I remembered this the other day, listening to “Tell Tale Signs” and thinking about the comparable intransigence of Bob Dylan. O’Rourke and Dylan aren’t a perfect pair to measure up against each other, of course, for any number of reasons. But for a start, I guess O’Rourke comes from an avant-garde background where the performance is detached from the idea of the song, whereas Dylan’s approach privileges songs as sacred documents which can be bent into infinite new shapes, but retain their integrity.
This, obviously, is the gist of “Tell Tale Signs”. Across the three CDs (and I’m afraid you’re probably going to need to buy the exorbitantly-priced 3CD version), he has two goes at each of “Most Of The Time”, “Dignity”, “Red River Shore”, “Born In Time”, “Can’t Wait” and “Marchin’ To The City”, and three at “Mississippi”. What emerges is an impression of Dylan, more than ever, as someone who regards albums as mere snapshots in time. The versions of songs that made it onto, say, “Oh Mercy”, aren’t necessarily the ones that he thinks are best, they’re just the ones that made most sense on the day.
“Tell Tale Signs”, then, is a document of songs in constant flux, an exploration of how Dylan’s obsessive quest to look at his own work in new ways expands far beyond his live shows. The live tracks here, as it happens, are some of the least interesting things in this collection, though a notable exception is a 2003 take on “High Water (For Charley Patton)”, one of my favourite late-period Dylan songs, given a full-blooded rock makeover.

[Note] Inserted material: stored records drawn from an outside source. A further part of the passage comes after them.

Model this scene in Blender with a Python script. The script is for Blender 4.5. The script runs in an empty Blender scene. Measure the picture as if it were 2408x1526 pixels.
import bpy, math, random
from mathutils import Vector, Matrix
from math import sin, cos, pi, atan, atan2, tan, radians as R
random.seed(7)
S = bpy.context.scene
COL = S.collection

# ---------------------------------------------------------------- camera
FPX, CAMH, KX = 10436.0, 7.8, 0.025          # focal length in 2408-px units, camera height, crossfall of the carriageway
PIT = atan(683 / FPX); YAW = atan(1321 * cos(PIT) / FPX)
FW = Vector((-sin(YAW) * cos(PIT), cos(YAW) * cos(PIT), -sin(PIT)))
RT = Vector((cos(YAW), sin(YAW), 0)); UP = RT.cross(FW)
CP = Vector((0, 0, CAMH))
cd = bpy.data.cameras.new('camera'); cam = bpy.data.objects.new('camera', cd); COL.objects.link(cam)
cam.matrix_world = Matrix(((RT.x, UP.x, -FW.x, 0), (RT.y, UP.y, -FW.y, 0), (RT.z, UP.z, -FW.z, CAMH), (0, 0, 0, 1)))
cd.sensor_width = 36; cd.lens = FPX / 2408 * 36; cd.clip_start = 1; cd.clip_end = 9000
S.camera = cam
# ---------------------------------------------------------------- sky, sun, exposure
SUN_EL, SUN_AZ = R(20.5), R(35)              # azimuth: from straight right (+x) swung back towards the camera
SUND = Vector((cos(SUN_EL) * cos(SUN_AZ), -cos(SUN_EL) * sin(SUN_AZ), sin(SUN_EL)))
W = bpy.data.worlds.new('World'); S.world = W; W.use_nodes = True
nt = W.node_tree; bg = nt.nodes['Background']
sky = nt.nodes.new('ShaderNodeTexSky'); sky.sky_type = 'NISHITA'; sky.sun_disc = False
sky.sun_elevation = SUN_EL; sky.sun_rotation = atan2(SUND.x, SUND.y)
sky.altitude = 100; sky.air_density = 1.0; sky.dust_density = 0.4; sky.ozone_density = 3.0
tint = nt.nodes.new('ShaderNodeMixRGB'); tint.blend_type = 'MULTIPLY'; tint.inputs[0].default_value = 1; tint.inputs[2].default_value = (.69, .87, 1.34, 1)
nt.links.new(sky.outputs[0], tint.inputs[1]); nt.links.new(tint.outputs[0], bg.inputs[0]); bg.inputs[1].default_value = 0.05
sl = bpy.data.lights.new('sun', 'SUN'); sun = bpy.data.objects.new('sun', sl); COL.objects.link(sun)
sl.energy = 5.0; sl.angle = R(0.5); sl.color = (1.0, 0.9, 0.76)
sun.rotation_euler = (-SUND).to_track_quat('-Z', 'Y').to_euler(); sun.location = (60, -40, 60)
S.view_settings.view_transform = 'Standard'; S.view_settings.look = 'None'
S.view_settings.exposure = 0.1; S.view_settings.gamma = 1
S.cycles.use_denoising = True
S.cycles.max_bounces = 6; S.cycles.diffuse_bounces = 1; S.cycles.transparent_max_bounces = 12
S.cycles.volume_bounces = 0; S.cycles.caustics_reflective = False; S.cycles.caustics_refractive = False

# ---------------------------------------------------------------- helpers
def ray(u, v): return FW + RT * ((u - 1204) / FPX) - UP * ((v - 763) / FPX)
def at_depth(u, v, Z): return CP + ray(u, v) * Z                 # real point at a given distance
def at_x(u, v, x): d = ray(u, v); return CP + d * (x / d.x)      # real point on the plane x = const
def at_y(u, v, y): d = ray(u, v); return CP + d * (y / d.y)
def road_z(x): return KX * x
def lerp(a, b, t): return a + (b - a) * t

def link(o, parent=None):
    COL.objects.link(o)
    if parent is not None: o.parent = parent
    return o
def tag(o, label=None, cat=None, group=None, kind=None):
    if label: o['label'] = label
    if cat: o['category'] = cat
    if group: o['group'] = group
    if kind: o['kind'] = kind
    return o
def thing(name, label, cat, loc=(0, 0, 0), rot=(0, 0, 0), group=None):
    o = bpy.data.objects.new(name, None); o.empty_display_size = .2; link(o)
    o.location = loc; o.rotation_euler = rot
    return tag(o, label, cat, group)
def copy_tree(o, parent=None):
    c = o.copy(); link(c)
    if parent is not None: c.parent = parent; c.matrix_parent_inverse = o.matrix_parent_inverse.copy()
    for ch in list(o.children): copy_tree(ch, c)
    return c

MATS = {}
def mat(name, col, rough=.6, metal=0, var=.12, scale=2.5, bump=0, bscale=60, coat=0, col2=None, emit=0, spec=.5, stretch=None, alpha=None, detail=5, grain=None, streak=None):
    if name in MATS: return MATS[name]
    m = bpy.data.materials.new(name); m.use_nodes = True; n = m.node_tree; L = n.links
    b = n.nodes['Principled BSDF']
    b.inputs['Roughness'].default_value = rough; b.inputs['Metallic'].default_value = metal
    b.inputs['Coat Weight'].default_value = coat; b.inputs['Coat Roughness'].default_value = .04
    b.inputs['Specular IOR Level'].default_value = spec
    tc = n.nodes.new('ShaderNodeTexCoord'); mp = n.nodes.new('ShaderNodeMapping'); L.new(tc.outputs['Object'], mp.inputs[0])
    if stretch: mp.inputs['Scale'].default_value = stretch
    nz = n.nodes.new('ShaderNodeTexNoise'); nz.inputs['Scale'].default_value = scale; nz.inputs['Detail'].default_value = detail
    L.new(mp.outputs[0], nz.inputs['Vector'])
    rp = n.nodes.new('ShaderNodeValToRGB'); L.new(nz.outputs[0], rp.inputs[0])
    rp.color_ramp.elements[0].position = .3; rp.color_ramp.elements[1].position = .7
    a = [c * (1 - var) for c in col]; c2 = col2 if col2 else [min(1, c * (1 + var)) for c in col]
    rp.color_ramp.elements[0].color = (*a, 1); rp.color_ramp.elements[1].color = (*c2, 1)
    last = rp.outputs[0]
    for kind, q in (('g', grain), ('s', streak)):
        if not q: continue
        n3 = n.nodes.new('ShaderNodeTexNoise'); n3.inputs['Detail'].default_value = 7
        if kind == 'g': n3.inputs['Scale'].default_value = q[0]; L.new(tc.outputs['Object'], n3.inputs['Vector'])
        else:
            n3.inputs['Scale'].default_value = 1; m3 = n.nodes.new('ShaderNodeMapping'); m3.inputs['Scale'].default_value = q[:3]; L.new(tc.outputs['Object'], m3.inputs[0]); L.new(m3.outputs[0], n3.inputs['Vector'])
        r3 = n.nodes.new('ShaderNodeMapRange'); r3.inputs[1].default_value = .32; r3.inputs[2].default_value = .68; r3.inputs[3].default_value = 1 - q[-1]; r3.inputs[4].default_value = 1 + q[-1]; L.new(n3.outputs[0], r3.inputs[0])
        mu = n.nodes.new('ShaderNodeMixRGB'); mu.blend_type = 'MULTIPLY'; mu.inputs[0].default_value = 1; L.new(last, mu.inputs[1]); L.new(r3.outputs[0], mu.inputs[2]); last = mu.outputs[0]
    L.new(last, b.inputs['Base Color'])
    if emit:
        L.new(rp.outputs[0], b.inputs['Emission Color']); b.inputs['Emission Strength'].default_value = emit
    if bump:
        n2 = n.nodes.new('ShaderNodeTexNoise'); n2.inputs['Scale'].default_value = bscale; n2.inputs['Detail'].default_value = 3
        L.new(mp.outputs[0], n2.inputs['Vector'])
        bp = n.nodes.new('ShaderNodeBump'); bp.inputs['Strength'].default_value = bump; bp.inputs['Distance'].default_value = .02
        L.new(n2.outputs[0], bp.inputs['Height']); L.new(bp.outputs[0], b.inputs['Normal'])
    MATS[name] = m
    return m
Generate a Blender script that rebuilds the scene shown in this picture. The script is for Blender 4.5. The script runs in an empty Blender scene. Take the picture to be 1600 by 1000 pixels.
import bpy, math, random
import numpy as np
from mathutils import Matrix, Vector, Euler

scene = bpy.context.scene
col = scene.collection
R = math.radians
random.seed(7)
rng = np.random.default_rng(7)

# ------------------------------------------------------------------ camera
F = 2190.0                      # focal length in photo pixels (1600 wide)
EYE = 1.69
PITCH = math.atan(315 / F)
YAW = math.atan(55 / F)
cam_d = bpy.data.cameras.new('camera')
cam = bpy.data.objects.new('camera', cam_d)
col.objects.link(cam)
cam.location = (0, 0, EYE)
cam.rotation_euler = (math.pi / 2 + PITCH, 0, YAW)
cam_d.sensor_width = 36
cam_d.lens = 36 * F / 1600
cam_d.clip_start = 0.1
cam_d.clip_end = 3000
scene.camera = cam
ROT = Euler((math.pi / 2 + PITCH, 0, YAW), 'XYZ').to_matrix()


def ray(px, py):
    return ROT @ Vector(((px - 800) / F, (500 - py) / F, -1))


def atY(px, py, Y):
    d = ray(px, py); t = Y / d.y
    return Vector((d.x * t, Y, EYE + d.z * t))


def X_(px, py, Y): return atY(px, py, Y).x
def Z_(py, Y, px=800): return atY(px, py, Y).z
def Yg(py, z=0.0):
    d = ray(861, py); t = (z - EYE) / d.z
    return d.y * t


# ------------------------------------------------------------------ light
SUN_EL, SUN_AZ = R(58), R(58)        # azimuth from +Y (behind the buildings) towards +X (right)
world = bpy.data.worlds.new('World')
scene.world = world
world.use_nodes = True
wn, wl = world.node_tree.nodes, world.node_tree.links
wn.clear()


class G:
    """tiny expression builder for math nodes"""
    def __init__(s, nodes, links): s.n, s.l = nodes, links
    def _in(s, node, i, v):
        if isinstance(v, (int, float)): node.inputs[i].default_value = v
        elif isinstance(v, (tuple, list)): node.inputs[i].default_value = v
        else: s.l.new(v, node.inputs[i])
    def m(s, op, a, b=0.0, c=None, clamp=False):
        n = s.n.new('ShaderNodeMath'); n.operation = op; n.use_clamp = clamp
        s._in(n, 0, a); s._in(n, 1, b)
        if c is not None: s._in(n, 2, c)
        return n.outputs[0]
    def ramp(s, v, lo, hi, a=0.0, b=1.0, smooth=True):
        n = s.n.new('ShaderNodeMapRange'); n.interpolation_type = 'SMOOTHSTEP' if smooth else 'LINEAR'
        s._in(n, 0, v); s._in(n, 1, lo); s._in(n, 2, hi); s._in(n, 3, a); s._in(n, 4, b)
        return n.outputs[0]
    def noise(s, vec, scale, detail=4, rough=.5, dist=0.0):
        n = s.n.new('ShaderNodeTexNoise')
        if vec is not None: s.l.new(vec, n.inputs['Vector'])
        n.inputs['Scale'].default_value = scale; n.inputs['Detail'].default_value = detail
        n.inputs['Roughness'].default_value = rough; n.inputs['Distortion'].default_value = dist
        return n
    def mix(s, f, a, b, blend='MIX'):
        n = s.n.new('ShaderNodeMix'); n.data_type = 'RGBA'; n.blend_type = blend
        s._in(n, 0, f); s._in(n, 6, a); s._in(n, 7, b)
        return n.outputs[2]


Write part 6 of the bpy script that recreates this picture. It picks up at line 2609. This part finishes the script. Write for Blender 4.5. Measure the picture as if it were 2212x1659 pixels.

“Love And Theft” and (the to my mind slightly overrated) “Modern Times” don’t get much of a look-in, actually, apart from that “High Water”, an alternate version of “Ain’t Talkin’” and a superbly elegaic version of “Someday Baby”, where the familiar jauntiness is replaced with a brooding momentum. The latter kicks off a fantastic sequence through the guts of Disc One, followed up with “Red River Shore” (the set’s greatest unreleased song, though I’m torn between this version and the one on Disc Three as my favourite. In Dylanworld, mind you, we shouldn’t have anything so reductive as a favourite version), “Tell Ole Bill”, a ravishing “Born In Time” and “Can’t Wait”.
Maybe Dylan sees his own songs the way he – and, come to that, the brightest folk singers – always approached the songs on Harry Smith’s “Anthology Of American Folk Music” – as ancient but still living entities that should not be preserved in aspic, but constantly messed about with, repeatedly adapted, if only to prove that the innate quality of the songs can withstand any vagaries of mood or fashion. Dylan might change the way a song works, of course, but he still operates within pretty strict musical parameters: only the odd penchant for reggae pacing (Disc 3’s stab at “Mississippi”) strays much from venerable American tradition.
Not that we want Dylan to stray, of course: one Mark Ronson remix in the catalogue is probably enough. Anyway, Disc Two is probably the weakest component of the package, though still full of gems: a pleasantly dazed slouch through “Mississippi”; a jauntily bouncing version of, incongruously enough, “Dignity”; a resonant duet with Ralph Stanley on “The Lonesome River”.
It’s all compelling for anyone with an interest in Dylan, as you might expect. But with it also comes the frustrating implication that we’ll never see the entire picture. If Neil Young’s “Archives” will eventually, as promised, meticulously document every move Young has made in the past 40-odd years, “Tell Tale Signs” reminds us that Dylan has a much more capricious attitude towards his life’s work. Like “Chronicles”, the picture that emerges is fragmentary, often enigmatic, providing occasional glimpses of revelation rather than full disclosure.
Songs spin backwards and forwards through time, changing radically, but often on a passing whim instead of a linear evolution. Nothing is certain, resolved, remotely finished. It initially seems to answer a few questions about how Dylan works, but eventually only adds yet more puzzles and dead-end trails to the myth. And, of course, adds a bunch more great recordings to the canon, too.